И Краснов ничего не смог противопоставить большевистскому тезису "и тот изменник, и другой изменник". Кому изменники - над этим солдат не задумывался. Керенский гнал его на войну с немцами. Корнилов не только гнал на войну, но еще и хотел взять в ежовые рукавицы уже привыкшую к неповиновению солдатскую вольницу, пьяную своей свободой. "Солдатская правда" была, безусловно, с большевиками: "Долой войну, даешь землю, волю и буржуйские капиталы!" Под аккомпанемент этой "правды", в которой все было ложью, кроме тождественности ее настроению армии, генералитет не мог уже осуществить своих планов.

Краснов рассказывает и о положении в Петрограде, об одинаковой растерянности и Керенского и сторонников Корнилова, о пустоте вокруг и правительства и Корнилова, одиноких - одно в своей нерешительности, другой в решимости.

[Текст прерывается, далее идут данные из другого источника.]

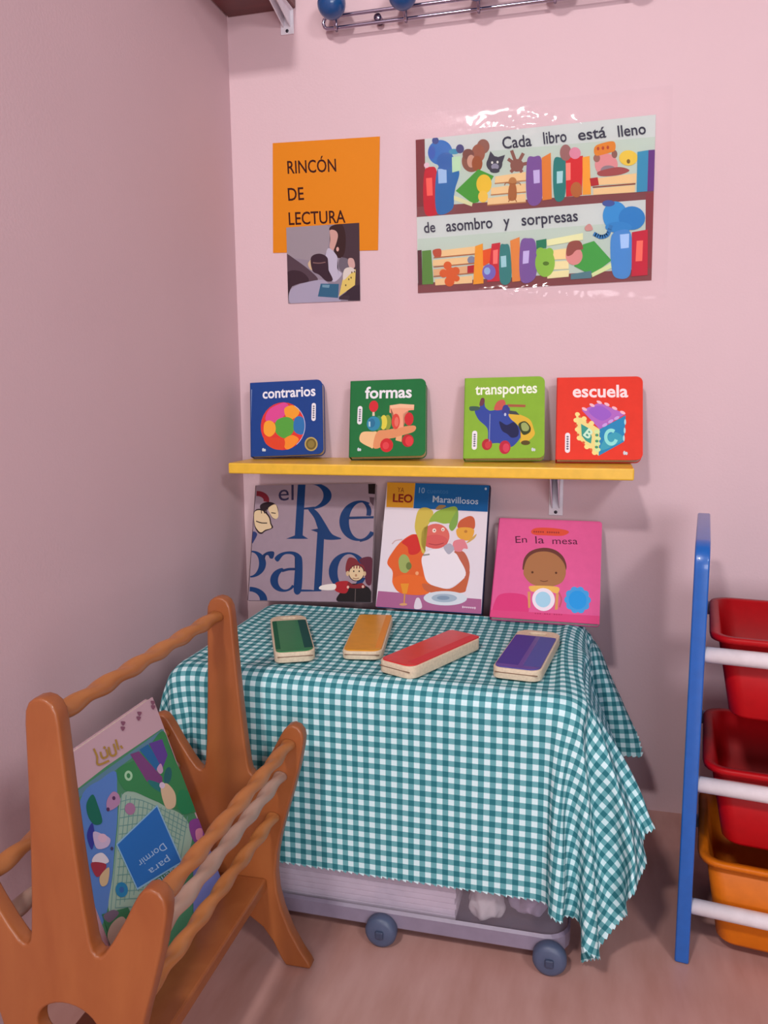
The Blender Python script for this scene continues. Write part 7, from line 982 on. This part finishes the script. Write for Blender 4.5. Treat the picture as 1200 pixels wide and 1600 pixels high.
tag(tc_, 'green and white checked cotton tablecloth draped over the storage box', 'tablecloth')

# ------------------------------------------------------------------ flat filled shapes with holes, cut from board
def plate(outlines, half, bev, to3, seg=2):
    cu = bpy.data.curves.new('p', 'CURVE'); cu.dimensions = '2D'; cu.fill_mode = 'BOTH'; cu.extrude = half - bev; cu.bevel_depth = bev; cu.bevel_resolution = seg; cu.offset = -bev
    for ol in outlines:
        sp = cu.splines.new('POLY'); sp.points.add(len(ol) - 1); sp.use_cyclic_u = True
        for p, q in zip(sp.points, ol): p.co = (q[0], q[1], 0, 1)
    o = bpy.data.objects.new('p', cu); COL.objects.link(o)
    me = bpy.data.meshes.new_from_object(o.evaluated_get(bpy.context.evaluated_depsgraph_get()))
    COL.objects.unlink(o); bpy.data.objects.remove(o); bpy.data.curves.remove(cu)
    bm = bmesh.new(); bm.from_mesh(me); bpy.data.meshes.remove(me)
    bmesh.ops.remove_doubles(bm, verts=bm.verts[:], dist=1e-5)
    for v in bm.verts: v.co = to3(*v.co)
    bmesh.ops.recalc_face_normals(bm, faces=bm.faces[:])
    return bm

# ------------------------------------------------------------------ four narrow board books lying on the cloth
def narrow_book(label, loc, ang, wd, ln, t, hexc, dark, light, bands, tip=None, hole=True):
    o = thing('narrow_board_book', label, 'book', loc, (0, 0, R(ang)), 'narrow board books lying on the checked cloth')
    cream = mat('d6c3a8', 0.6, 'cream_pages', mottle=0.1, scale=250)
    ol = rrect(-wd / 2, wd / 2, -ln / 2, ln / 2, (.012, .016, .020, .020), 6)
    hl = [(x, y + ln / 2 - 0.018) for x, y in rrect(-0.014, 0.014, -0.0065, 0.0065, 0.006, 4)]
    ols = [ol] + ([hl] if hole else [])
    flat = lambda x, y, z: Vector((x, y, z + t / 2))
    obj('page_block', plate(ols, t / 2 - 0.001, 0.0015, flat), cream, o)
    # coloured cover panel
    y1 = ln / 2 - (0.036 if hole else 0.006)
    cov = rrect(-wd / 2 + .0025, wd / 2 - .0025, -ln / 2 + .0030, y1, (.010, .015, .006, .006), 6)
    bm = bmesh.new(); mats = [mat(hexc, 0.3, 'cover_' + hexc, mottle=0.05)]
    prism(bm, cov, lambda u, v, d: Vector((u, v, d)), t - 0.0012, t + 0.0006)
    a = Art(bm, mats, ((-wd / 2, y1), (wd / 2, y1), (wd / 2, -ln / 2), (-wd / 2, -ln / 2)), wd, ln, lambda u, v, l: Vector((u - wd / 2, v * (y1 + ln / 2) / ln - ln / 2, t + 0.0006 + l)))
    for x0, x1, c in bands: a.poly([(x0 * wd, y1 - .002), (x1 * wd, y1 - .002), (x1 * wd, -ln / 2 + .015), (x0 * wd, -ln / 2 + .015)], c)
    obj('cover', bm, mats, o)
    if tip: obj('tab', box(bmesh.new(), -wd * .42, wd * .30, ln / 2 - .012, ln / 2 - .004, t - .0012, t + .0005, .0006), mat(tip, 0.3), o)
    ln_ = bmesh.new(); box(ln_, -wd / 2 + .004, wd / 2 - .004, -ln / 2 - .0003, -ln / 2 + .001, t * .55, t * .55 + .0012)
    obj('page_gap', ln_, mat('7d5f4a', 0.7), o)
    return o
CT = 0.3993
narrow_book('green narrow board book with a handle, leftmost on the checked cloth', (0.231, -0.338, CT), 24.6, 0.062, 0.205, 0.018, '1f7a45', '17553f', '2f8f55', ((-.46, -.34, '175c40'), (.24, .46, '154c46')))
narrow_book('yellow narrow board book lying between the green and red ones', (0.3525, -0.296, CT), 9, 0.062, 0.205, 0.015, 'd9951f', 'c58018', 'e2a636', ((.30, .46, 'dd8f3c'),), hole=False)
narrow_book('red narrow board book with cream pages lying askew on the cloth', (0.473, -0.368, CT), -25, 0.063, 0.188, 0.020, 'cf2a30', 'b02428', 'dd4a4a', ((.2, .46, 'd23c44'),), tip='cf2a30', hole=False)
narrow_book('purple narrow board book with a handle, rightmost on the checked cloth', (0.615, -0.335, CT), -6.4, 0.069, 0.195, 0.018, '4d4a9a', '3d3a86', '5f62b4', ((-.46, .0, '4a4092'), (.1, .46, '50589e')))

# ------------------------------------------------------------------ wooden magazine rack with turned rods
WOODP = wood('honey_stained_wood', '8e4c24', '9c5a2e', (8, 8, 2.5)); RODW = wood('light_turned_wood', 'a2622f', 'b0703c', (9, 4, 9)); PALE = wood('pale_turned_wood', 'a08070', 'ae9080', (9, 4, 9))
rk = thing('magazine_rack', 'honey coloured wooden magazine rack with twisted rods beside the left wall', 'magazine rack', (0.226, -0.7340, 0), (0, R(-0.6), 0.012))
half = [(0.0, 0.5335), (0.007, 0.532), (0.0125, 0.528), (0.0165, 0.520), (0.0180, 0.508), (0.0205, 0.45), (0.0240, 0.39), (0.0285, 0.33), (0.0320, 0.297), (0.0340, 0.288), (0.0373, 0.2835), (0.0415, 0.2835), (0.0460, 0.287),
        (0.0555, 0.300), (0.0690, 0.322), (0.0805, 0.343), (0.0860, 0.352), (0.0920, 0.3585), (0.0990, 0.3605), (0.1070, 0.358), (0.1125, 0.351), (0.1140, 0.342), (0.1125, 0.330), (0.1060, 0.300), (0.0960, 0.265), (0.0855, 0.232), (0.0760, 0.200), (0.0690, 0.170), (0.0655, 0.140), (0.0670, 0.112), (0.0730, 0.085), (0.0840, 0.055), (0.0980, 0.028), (0.1100, 0.010), (0.1130, 0.004), (0.1110, 0.0006), (0.0760, 0.0006), (0.0690, 0.010), (0.0580, 0.034), (0.0430, 0.055), (0.0230, 0.069), (0.0, 0.073)]
outline = half + [(-x, z) for x, z in half[::-1][1:-1]]
hole = [(0.034 * math.cos(R(a)), 0.200 + 0.027 * math.sin(R(a))) for a in range(0, 360, 12)]
for yc in (-0.1890, 0.1755):
    obj('end_panel', plate([outline, hole] if yc < 0 else [outline], 0.009, 0.003, lambda x, y, z, yc=yc: Vector((x, yc + z, y))), WOODP, rk)
YA, YB = -0.1805, 0.1670
def rod(u, z, m, r=0.0082, ph=0):
    pts = line((u, YA, z), (u, YB, z), 110)
    return obj('rod', tube(bmesh.new(), pts, r, 16, twist=2 * math.pi / 0.11, lobes=2, amp=0.17), m, rk, True)
rod(-0.003, 0.507, RODW, 0.0085)
for s in (1, -1):
    rod(s * 0.0935, 0.334, RODW, 0.0085)
    o_ = rod(s * 0.0800, 0.287, PALE); o_['label'] = 'paler turned rod'
    rod(s * 0.0670, 0.226, RODW)
obj('bottom_board', box(bmesh.new(), -0.052, 0.0525, YA, YB, 0.114, 0.1315, 0.003), WOODP, rk)
# picture book standing in the rack
def d_rack(a):
    G, B, V = '3f8f62', '4a78c0', '6a4a9a'
    a.poly([(-75, 530), (634, 37), (1081, 1232), (499, 2019)], 'c9a9b4')
    a.poly([(-340, 1030), (100, 660), (330, 480), (690, 235), (1085, 1229), (248, 2369)], '4f8f6a')
    a.poly([(-340, 1030), (140, 640), (700, 235), (710, 262), (180, 660), (-330, 1070)], '5f88a0')
    a.blob([(160, 700), (300, 560), (390, 510), (400, 620), (400, 800), (380, 1000), (360, 1200), (320, 1420), (250, 1500), (120, 1200)], '5b86cc')
    a.blob([(430, 660), (560, 640), (700, 720), (820, 780), (880, 900), (820, 1060), (620, 1200), (480, 1420), (340, 1400), (370, 1150), (400, 880)], '9fbfae')
    for k in range(16): a.stroke([(430 + k * 28, 650 + k * 9), (350 + k * 30, 1400 - k * 22)], 5, '6f9f9a', False)
    for k in range(14): a.stroke([(420 - k * 3, 700 + k * 52), (560 + k * 22, 690 + k * 48), (860 - k * 14, 830 + k * 26)], 5, '6f9f9a')
    a.blob([(400, 500), (540, 420), (620, 330), (700, 250), (760, 400), (900, 700), (890, 760), (780, 740), (640, 690), (520, 640), (440, 620)], '3f8a58')
    a.blob([(200, 720), (240, 660), (270, 720), (300, 830), (250, 850), (210, 800)], '23705e'); a.blob([(200, 920), (235, 840), (250, 930), (230, 1010)], '3a3f9a')
    a.poly([(485, 400), (540, 380), (690, 540), (690, 590), (590, 570)], '7c4a80'); a.poly([(545, 370), (600, 335), (690, 470), (650, 500)], '2f6ca4'); a.poly([(605, 330), (690, 300), (725, 400), (690, 490)], '64489a')
    a.blob([(600, 560), (690, 590), (690, 640), (620, 600)], '2f7a7c'); a.ell(725, 530, 24, 55, '2f6a70', rot=10); a.blob([(655, 490), (680, 455), (695, 500), (675, 520)], 'c9a2c4')
    a.blob([(680, 600), (720, 580), (770, 640), (770, 720), (720, 740), (690, 680)], 'd8c0a0'); a.ell(688, 592, 18, 20, 'd8c8e0')
    a.ring(472, 536, 26, 32, 12, 16, 'a8d8b0')
    a.blob([(330, 700), (370, 640), (410, 660), (410, 720), (340, 760)], 'b48ab0'); a.ell(376, 680, 11, 13, '5a3a60', n=12); a.ell(338, 752, 11, 13, '5a3a60', n=12); a.ell(480, 745, 34, 38, 'a87ca0')
    a.blob([(240, 900), (300, 910), (350, 940), (330, 990), (260, 1000)], 'c8b8d8'); a.ell(300, 935, 30, 28, 'd8b8d0'); a.ell(360, 1000, 10, 12, '4a4a70', n=12)
    a.blob([(232, 1090), (250, 1045), (300, 1030), (340, 1080), (300, 1100)], 'dcd8e2'); a.blob([(225, 1095), (320, 1100), (300, 1160), (255, 1180)], 'a03a4a'); a.blob([(280, 1180), (340, 1120), (330, 1220), (290, 1240)], 'd0b890')
    a.blob([(860, 820), (940, 800), (980, 900), (930, 960), (880, 930)], '8a4a9a'); a.blob([(900, 870), (940, 860), (940, 920), (905, 930)], 'd890b0'); a.blob([(800, 620), (870, 640), (890, 740), (820, 770), (780, 700)], '2f8a5c')
    a.ell(420, 1260, 40, 48, '2f86b8'); a.ell(420, 1260, 16, 20, '3a6ab0')
    a.poly([(290, 1420), (460, 1370), (520, 1500), (560, 1700), (300, 2250)], '3f8058'); a.blob([(340, 1500), (420, 1430), (460, 1500), (420, 1640), (320, 1640)], 'c4b0a0'); a.blob([(300, 1430), (360, 1390), (400, 1410), (340, 1470)], '7a6a80')
    a.poly([(880, 1010), (1020, 960), (1089, 1229), (880, 1480)], '7a86cc')
    # blue title square and its upside-down lettering
    a.poly([(386, 972), (655, 715), (815, 1075), (520, 1260)], '8fc0e0'); a.poly([(396, 975), (652, 728), (803, 1072), (522, 1246)], '2f74c4')
    T = 'a6c8ec'
    a.text('Dormir', (690, 955), (520, 1080), 46, T); a.text('para', (720, 1040), (590, 1130), 44, T); a.text('Cuentos', (790, 1090), (600, 1220), 40, T)
    # gold lettering and small marks on the pale band
    Y = 'b08c48'
    for st in ([(250, 372), (270, 420), (276, 470), (345, 445)], [(292, 392), (306, 428), (338, 412), (330, 375)], [(345, 360), (360, 410), (392, 398), (378, 340)], [(392, 312), (408, 370)], [(424, 350), (432, 362)]): a.stroke(st, 13, Y)
    a.ell(318, 362, 9, 9, Y, n=10)
    for x, y in ((440, 205), (438, 238), (546, 142), (540, 172), (632, 72), (634, 100)): a.blob([(x - 14, y - 10), (x + 14, y - 8), (x + 4, y + 14), (x - 6, y + 12)], '8a5a70')
book('picture_book', 'big picture book with blue title square standing in the wooden magazine rack', None, (0.230, -0.828, 0.1358), (R(-19.5), 0, R(90)), 0.221, 0.281, 0.0125, 'c9a9b4', 'b08a96',
     ((-75, 530), (634, 37), (1081, 1232), (499, 2019)), d_rack, (0, 0, 0, 0))

# ------------------------------------------------------------------ toy organiser with plastic bins
BLP = mat('195cae', 0.32, 'blue_painted_board', coat=0.3); RAIL = mat('e9e2e6', 0.4, 'white_rod_paint')
oz = thing('toy_organizer', 'blue sided toy organizer frame with white rails right of the table', 'toy organizer', (0.842, -0.428, 0), (0, 0, R(-7.5)))
side = rrect(0.0, 0.30, 0.0006, 0.605, (0.004, 0.004, 0.02, 0.035), 6)
for x in (0.0, 0.400):
    obj('side_panel', plate([side], 0.0095, 0.0025, lambda u, v, d, x=x: Vector((x + d, u, v))), BLP, oz)
RZ = (0.452, 0.267, 0.084)
for z in RZ:
    for y in (0.014, 0.250):
        obj('rail', tube(bmesh.new(), [(0.0090, y, z + (0.004 if y > .1 else 0)), (0.3910, y, z + (0.004 if y > .1 else 0))], 0.0108, 18), RAIL, oz, True)
RED = mat('a8050f', 0.45, 'red_plastic', spec=0.25); ORG = mat('c8680a', 0.45, 'orange_plastic', spec=0.25)
def bin_(label, z, m, ztop, depth_front):
    """open tub hanging between a front and a rear rail"""
    o = thing('storage_bin', label, 'storage bin', oz.matrix_basis @ Vector((0.200, 0.132, z)), (0, 0, R(-7.5)), 'plastic bins in the toy organizer')
    X, Y, h, tp = 0.1755, 0.105, ztop - z, 0.020
    def lp(k, zz, g=0.0): return rl(-X + tp * (1 - k) - g, X - tp * (1 - k) + g, -Y + tp * .5 * (1 - k) - g, Y - tp * .5 * (1 - k) + g, zz, 0.022 + g)
    bm = bmesh.new()
    loft(bm, [lp(-.15, 0.0), lp(0.02, 0.004), lp(1, h), lp(1, h, -0.0022), lp(0.05, 0.0065, -0.0022), lp(-.1, 0.0035, -0.0022)], True, True)
    obj('tub', bm, m, o, True)
    bm = bmesh.new()
    ring = [lp(1, h - 0.006, 0.0004), lp(1, h - 0.007, 0.009), lp(1, h - 0.001, 0.0105), lp(1, h + 0.0015, 0.009), lp(1, h + 0.0012, -0.001), lp(1, h - 0.0005, -0.0018)]
    loft(bm, ring, False, False); obj('rim', bm, m, o, True)
    return o
bin_('red plastic bin on the top rails of the toy organizer', 0.360, RED, 0.475, 0)
bin_('red plastic bin on the middle rails of the toy organizer', 0.175, RED, 0.290, 0)
bin_('orange plastic bin on the bottom rails near the floor', 0.022, ORG, 0.152, 0)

Социалист Керенский, хотя и чувствовал необходимость мер, предлагаемых Корниловым, с которым вел переговоры два месяца, не решался на эти меры. Они так или иначе сводились к военной диктатуре над обеими столицами, транспортом и фронтом, к борьбе с Советами, главными защитниками Приказа No 1, к уничтожению двоевластия и к тотальной войне против большевиков. Если бы Керенский и Корнилов действовали заодно, даже в августе 1917 года победа над левой контрреволюцией и разрушительными тенденциями для них была еще мыслимой. Но Керенский пребывал в характерной для всей социалистической (необольшевистской) демократии России позиции сидения между двух стульев. Первый - сильная правовая демократическая государственность с вводным периодом диктатуры; второй - "свобода, равенство, братство" в трактовке прекраснодушных социалистических и прогрессистских литераторов, возомнивших себя политиками. И Корнилов был принесен Керенским - главой государства в жертву престижу Керенского-революционера, утопическому предрассудку безграничной свободы. Принеся эту жертву, Керенский утратил свою последнюю реальную опору и защиту от могучего натиска контрреволюции слева - от большевизма.